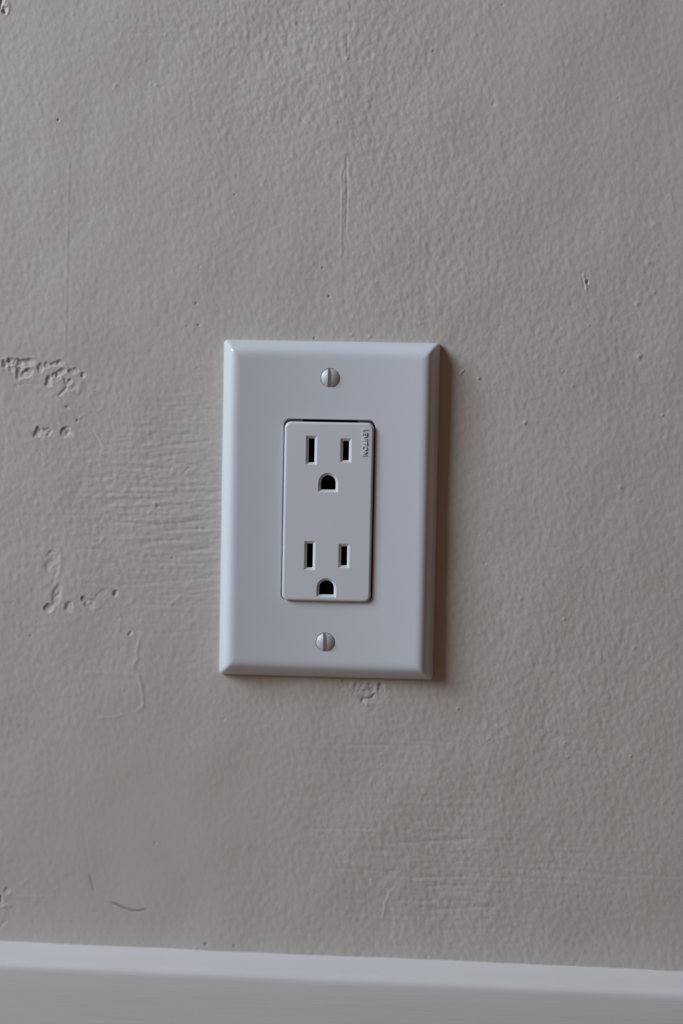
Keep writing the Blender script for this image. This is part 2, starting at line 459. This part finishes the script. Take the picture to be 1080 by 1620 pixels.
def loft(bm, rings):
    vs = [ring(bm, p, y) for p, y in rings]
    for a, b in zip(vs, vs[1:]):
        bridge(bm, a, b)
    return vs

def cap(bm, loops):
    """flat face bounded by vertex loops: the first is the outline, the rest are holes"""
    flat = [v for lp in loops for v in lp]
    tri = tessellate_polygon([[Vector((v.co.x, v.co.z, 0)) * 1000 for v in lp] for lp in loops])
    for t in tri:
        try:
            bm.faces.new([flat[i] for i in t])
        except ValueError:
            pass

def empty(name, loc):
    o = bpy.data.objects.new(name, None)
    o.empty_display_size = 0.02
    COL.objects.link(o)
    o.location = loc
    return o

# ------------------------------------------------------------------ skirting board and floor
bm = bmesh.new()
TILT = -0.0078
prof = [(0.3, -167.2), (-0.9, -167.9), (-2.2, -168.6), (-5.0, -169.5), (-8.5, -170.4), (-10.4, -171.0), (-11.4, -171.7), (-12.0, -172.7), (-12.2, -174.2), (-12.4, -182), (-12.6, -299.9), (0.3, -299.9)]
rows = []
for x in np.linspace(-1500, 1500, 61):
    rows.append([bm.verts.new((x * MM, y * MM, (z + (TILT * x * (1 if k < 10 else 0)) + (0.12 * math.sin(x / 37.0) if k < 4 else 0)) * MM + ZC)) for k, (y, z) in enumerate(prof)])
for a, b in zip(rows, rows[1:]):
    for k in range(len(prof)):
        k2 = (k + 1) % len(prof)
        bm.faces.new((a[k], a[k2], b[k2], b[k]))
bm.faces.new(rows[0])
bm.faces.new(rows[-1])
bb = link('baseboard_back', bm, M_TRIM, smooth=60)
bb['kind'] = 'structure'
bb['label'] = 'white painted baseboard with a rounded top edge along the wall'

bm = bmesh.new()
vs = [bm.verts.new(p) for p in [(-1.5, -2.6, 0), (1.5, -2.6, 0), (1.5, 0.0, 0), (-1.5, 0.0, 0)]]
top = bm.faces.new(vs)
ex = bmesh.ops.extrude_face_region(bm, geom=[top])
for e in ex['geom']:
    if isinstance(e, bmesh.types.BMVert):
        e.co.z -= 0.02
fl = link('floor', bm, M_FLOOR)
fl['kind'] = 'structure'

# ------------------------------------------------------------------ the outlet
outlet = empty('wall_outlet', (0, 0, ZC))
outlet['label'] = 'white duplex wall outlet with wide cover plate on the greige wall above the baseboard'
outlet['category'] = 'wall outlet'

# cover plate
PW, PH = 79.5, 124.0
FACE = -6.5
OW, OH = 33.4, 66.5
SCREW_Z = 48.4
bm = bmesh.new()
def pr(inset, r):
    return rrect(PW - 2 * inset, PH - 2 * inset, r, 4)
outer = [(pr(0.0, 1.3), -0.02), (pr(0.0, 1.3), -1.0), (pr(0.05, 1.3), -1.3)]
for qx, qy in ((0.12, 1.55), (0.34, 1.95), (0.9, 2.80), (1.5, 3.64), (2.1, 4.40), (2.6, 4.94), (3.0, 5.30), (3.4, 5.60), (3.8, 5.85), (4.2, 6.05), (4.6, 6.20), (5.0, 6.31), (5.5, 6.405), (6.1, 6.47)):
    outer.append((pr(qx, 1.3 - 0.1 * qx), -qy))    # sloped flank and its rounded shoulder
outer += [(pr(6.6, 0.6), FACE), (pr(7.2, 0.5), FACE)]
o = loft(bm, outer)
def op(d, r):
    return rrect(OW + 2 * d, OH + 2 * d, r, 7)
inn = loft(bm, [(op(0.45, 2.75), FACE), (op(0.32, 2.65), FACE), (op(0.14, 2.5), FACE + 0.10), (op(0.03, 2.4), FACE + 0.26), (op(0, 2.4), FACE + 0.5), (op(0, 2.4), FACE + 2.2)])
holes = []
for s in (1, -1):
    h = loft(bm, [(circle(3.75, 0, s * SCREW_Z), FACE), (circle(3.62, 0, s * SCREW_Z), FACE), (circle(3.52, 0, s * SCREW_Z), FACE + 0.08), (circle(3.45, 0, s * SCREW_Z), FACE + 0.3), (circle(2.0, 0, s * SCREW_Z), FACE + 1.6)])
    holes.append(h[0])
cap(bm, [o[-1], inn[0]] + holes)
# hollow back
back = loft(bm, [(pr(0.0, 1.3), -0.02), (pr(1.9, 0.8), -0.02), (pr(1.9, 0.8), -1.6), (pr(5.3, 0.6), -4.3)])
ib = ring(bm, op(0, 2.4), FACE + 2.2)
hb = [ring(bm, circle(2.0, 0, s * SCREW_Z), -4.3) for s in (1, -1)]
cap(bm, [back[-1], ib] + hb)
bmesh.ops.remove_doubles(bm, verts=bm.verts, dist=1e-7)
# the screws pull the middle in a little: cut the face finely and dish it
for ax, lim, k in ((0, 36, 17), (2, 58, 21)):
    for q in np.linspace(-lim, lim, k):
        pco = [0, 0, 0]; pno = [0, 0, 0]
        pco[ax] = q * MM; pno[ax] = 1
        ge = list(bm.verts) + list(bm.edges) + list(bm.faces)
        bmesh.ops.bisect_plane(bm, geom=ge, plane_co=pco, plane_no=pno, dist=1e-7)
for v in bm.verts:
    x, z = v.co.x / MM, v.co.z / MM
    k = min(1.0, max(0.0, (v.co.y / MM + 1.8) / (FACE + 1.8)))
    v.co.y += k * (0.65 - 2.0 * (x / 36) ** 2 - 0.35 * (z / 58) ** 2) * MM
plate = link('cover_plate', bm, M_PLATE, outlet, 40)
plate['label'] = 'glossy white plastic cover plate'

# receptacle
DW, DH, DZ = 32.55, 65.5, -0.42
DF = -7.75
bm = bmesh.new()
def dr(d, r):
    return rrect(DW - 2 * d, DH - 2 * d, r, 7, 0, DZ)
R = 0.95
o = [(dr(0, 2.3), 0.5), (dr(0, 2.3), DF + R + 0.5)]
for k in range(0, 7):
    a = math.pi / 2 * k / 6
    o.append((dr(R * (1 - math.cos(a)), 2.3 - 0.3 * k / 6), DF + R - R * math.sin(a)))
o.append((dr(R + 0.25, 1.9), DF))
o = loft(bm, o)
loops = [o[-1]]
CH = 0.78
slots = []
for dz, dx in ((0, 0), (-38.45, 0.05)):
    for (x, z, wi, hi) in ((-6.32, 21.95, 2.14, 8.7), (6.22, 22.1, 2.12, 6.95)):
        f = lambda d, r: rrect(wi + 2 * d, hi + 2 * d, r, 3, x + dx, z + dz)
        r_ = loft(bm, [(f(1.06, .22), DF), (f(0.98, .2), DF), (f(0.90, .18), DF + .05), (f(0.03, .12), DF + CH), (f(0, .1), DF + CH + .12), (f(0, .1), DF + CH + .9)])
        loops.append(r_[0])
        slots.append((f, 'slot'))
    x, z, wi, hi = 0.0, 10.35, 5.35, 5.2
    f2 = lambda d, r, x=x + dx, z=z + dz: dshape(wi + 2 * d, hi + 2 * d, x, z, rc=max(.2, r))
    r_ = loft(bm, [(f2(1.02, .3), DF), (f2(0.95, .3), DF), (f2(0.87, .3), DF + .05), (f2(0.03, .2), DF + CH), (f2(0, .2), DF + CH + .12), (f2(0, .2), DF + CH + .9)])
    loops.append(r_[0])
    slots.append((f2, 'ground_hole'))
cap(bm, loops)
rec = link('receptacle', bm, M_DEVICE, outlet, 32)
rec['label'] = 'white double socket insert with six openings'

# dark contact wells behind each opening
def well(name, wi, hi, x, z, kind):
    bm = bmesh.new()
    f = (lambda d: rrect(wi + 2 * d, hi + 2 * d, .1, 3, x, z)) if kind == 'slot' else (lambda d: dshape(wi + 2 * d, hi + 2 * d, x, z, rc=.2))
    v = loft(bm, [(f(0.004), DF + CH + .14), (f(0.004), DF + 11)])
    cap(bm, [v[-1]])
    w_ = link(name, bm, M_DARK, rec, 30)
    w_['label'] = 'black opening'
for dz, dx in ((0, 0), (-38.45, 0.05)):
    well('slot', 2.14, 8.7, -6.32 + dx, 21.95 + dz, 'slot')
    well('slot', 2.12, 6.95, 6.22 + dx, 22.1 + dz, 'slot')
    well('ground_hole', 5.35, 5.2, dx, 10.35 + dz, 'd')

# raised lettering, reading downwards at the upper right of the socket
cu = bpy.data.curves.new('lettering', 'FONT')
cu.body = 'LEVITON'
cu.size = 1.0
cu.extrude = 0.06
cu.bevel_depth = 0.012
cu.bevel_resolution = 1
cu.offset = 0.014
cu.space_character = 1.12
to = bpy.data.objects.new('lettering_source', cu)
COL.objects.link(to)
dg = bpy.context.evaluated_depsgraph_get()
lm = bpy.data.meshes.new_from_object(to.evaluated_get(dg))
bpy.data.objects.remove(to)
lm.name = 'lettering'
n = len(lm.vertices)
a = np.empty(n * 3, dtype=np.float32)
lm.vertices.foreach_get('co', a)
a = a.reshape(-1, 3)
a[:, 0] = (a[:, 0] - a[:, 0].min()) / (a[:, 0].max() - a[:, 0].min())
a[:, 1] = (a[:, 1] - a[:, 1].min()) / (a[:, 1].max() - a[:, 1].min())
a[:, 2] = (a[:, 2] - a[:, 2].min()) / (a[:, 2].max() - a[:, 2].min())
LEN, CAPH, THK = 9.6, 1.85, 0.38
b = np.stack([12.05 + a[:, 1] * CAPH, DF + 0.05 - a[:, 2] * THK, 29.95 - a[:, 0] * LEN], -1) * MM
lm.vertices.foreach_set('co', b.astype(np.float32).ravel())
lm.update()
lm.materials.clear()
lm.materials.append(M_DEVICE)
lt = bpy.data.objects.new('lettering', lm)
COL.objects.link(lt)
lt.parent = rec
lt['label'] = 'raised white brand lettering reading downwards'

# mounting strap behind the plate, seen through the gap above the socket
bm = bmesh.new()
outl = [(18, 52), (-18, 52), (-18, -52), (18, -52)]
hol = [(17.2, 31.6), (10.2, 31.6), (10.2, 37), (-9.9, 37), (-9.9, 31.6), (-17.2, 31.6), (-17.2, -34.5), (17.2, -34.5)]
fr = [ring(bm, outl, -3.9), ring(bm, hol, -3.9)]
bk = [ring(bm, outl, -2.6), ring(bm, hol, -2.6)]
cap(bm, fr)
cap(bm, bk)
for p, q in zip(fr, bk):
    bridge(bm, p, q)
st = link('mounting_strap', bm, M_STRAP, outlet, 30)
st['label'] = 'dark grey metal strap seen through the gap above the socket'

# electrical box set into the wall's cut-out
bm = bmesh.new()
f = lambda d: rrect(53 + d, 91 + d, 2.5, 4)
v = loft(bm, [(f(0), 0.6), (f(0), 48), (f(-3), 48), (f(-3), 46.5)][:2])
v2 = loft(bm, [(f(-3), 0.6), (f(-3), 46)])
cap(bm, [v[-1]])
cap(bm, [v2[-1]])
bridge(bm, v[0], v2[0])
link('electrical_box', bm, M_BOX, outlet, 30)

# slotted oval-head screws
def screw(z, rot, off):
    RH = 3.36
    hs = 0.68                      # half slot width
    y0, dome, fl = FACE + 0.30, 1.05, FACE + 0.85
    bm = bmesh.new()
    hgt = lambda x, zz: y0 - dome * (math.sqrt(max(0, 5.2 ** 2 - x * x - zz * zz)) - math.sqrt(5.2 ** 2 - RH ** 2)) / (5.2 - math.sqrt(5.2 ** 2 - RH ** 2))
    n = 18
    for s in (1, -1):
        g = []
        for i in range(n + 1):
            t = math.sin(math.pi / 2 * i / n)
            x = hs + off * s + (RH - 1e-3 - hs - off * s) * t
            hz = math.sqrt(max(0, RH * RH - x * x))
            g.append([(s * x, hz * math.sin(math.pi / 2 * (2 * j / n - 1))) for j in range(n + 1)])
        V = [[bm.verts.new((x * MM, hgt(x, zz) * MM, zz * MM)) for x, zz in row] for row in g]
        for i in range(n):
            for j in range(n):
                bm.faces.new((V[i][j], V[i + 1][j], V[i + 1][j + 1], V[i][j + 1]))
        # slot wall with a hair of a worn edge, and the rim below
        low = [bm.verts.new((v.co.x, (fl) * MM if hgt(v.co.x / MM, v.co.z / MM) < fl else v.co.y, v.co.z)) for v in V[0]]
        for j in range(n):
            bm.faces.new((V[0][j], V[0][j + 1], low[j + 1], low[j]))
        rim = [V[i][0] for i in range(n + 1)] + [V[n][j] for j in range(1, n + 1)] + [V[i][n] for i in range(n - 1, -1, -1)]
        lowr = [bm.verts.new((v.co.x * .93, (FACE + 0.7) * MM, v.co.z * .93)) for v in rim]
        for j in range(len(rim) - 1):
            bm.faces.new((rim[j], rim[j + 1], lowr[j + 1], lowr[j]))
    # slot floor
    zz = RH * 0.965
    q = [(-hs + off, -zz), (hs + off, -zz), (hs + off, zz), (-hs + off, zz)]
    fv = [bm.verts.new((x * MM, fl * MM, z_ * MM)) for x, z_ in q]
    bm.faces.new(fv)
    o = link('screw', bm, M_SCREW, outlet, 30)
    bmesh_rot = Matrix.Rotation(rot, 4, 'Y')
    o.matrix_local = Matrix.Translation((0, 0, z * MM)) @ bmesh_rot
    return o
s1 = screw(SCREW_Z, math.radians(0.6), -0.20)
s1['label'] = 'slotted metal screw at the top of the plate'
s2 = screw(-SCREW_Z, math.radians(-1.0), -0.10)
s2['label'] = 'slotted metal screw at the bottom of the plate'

—————

(Goal)
From the opening line of the listing above through the line bearing "bb['label'] = 'white", repeat each line exactly. Drop every picture.

(Finished exercise)
Keep writing the Blender script for this image. This is part 2, starting at line 459. This part finishes the script. Take the picture to be 1080 by 1620 pixels.
def loft(bm, rings):
    vs = [ring(bm, p, y) for p, y in rings]
    for a, b in zip(vs, vs[1:]):
        bridge(bm, a, b)
    return vs

def cap(bm, loops):
    """flat face bounded by vertex loops: the first is the outline, the rest are holes"""
    flat = [v for lp in loops for v in lp]
    tri = tessellate_polygon([[Vector((v.co.x, v.co.z, 0)) * 1000 for v in lp] for lp in loops])
    for t in tri:
        try:
            bm.faces.new([flat[i] for i in t])
        except ValueError:
            pass

def empty(name, loc):
    o = bpy.data.objects.new(name, None)
    o.empty_display_size = 0.02
    COL.objects.link(o)
    o.location = loc
    return o

# ------------------------------------------------------------------ skirting board and floor
bm = bmesh.new()
TILT = -0.0078
prof = [(0.3, -167.2), (-0.9, -167.9), (-2.2, -168.6), (-5.0, -169.5), (-8.5, -170.4), (-10.4, -171.0), (-11.4, -171.7), (-12.0, -172.7), (-12.2, -174.2), (-12.4, -182), (-12.6, -299.9), (0.3, -299.9)]
rows = []
for x in np.linspace(-1500, 1500, 61):
    rows.append([bm.verts.new((x * MM, y * MM, (z + (TILT * x * (1 if k < 10 else 0)) + (0.12 * math.sin(x / 37.0) if k < 4 else 0)) * MM + ZC)) for k, (y, z) in enumerate(prof)])
for a, b in zip(rows, rows[1:]):
    for k in range(len(prof)):
        k2 = (k + 1) % len(prof)
        bm.faces.new((a[k], a[k2], b[k2], b[k]))
bm.faces.new(rows[0])
bm.faces.new(rows[-1])
bb = link('baseboard_back', bm, M_TRIM, smooth=60)
bb['kind'] = 'structure'
bb['label'] = 'white painted baseboard with a rounded top edge along the wall'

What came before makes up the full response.